Tuesday, February 14, 2012

Politics

The Company He Keeps

Bush's speech at Bob Jones University will haunt him

By John Leo
Posted 2/27/00

George W. Bush seems to think that the controversy over his speech at Bob Jones University will fade in coming weeks. But it won't. As campaigning heats up in states with large numbers of politically active minorities and Roman Catholics, the speech will come up again and again. If he gets the Republican nomination, he will hear about it from Al Gore right up to Election Day. Nothing in Bush's February 2 talk was dishonorable or offensive. It was a standard stump speech calling for standards and discipline in public schools, respecting and rebuilding the military, and returning dignity and honor to the White House. But he spoke under the auspices of a university that forbids interracial dating and has historically been committed to the notion that the Bible calls for the separation of the races. Bush likes to point out that his brother Jeb, the governor of Florida, is married to a Mexican-American woman. What he doesn't say is that if Jeb and Columba Bush had attended Bob Jones University, they probably wouldn't have been allowed to date. In the 1960s, Mrs. Bush might not have been allowed to attend.

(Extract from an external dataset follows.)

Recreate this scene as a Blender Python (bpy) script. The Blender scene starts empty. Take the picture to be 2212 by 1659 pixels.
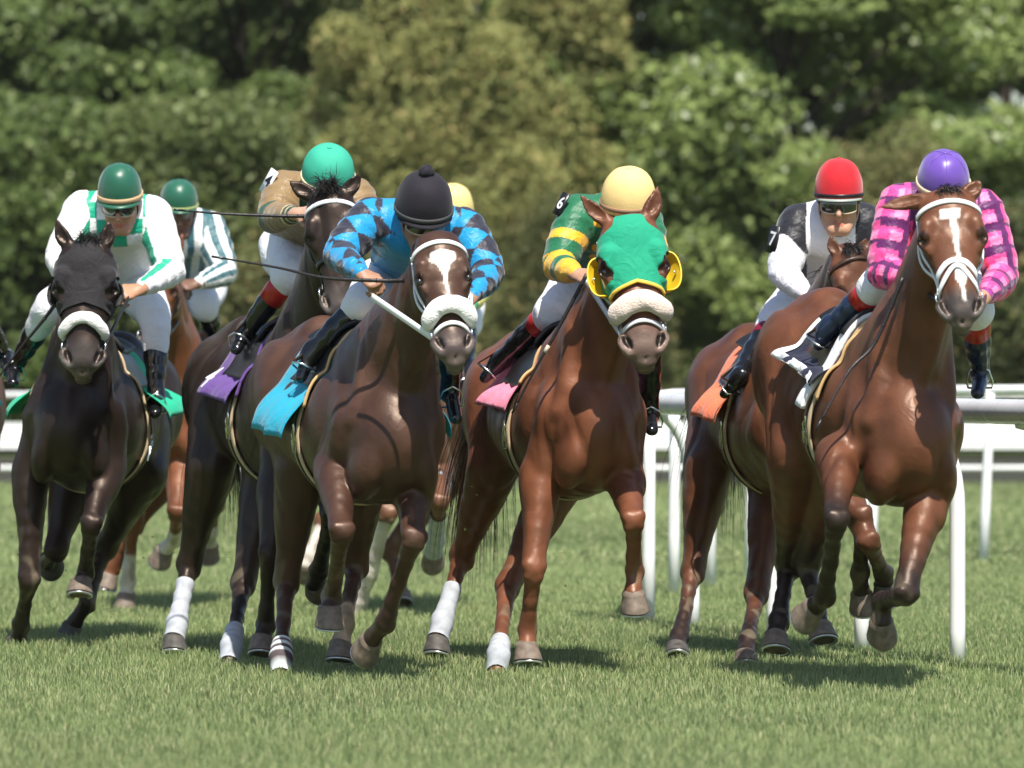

The Bob Jones tradition has managed to combine negative attitudes toward nonwhites with negative attitudes toward nonfundamentalist Christians, Catholics mostly, but members of some other Protestant denominations as well. Bob Jones Sr., founder of the university, was a fanatic anti-Catholic, active in the movement to defeat Al Smith, the Catholic Democratic nominee for president in 1928. Bob Jones Jr., son of the founder, was a close friend and ally of Ian Paisley, the rabidly anti-Catholic leader of Northern Ireland's Democratic Unionist Party. In 1966, two days after Paisley was released from prison, Jones traveled to Northern Ireland to give Paisley an honorary degree from Bob Jones University. (Others who received Bob Jones honorary degrees were George Wallace, Strom Thurmond, and Lester Maddox.)

Paisley ideology. Paisley thinks the Catholic Church is an instrument of the devil and "the mother of all harlots." "Popery is contrary to Christ's gospel," he said in one sermon. "It is the Antichrist. We ought to pray against it." He refers to the pope as "the great fornicator." In their 1986 book Paisley, Irish journalists Ed Moloney and Andy Pollak wrote that Paisley and Bob Jones Jr., "share a profound hostility, bordering on paranoia, toward any religious group, however evangelical, which has any time for ideas deemed by them not to be based on the infallible Bible. . . . From [Jones] Paisley learned about the extraordinary variety of deviations from true American Protestantism: dubious Southern Baptists, neo-evangelicals like Billy Graham (already a favorite Paisley target), followers of 'neo-orthodoxy,' 'pseudo fundamentalists,' false revivalists, and the 'new Pentecostalists' of the charismatic movement--a particular anathema to Jones. . . . [Jones] was also an apologist for slavery, arguing that the average black worker on a plantation in the Deep South before the American Civil War was better off than the average black unemployed man in America's urban slums in the late 20th century."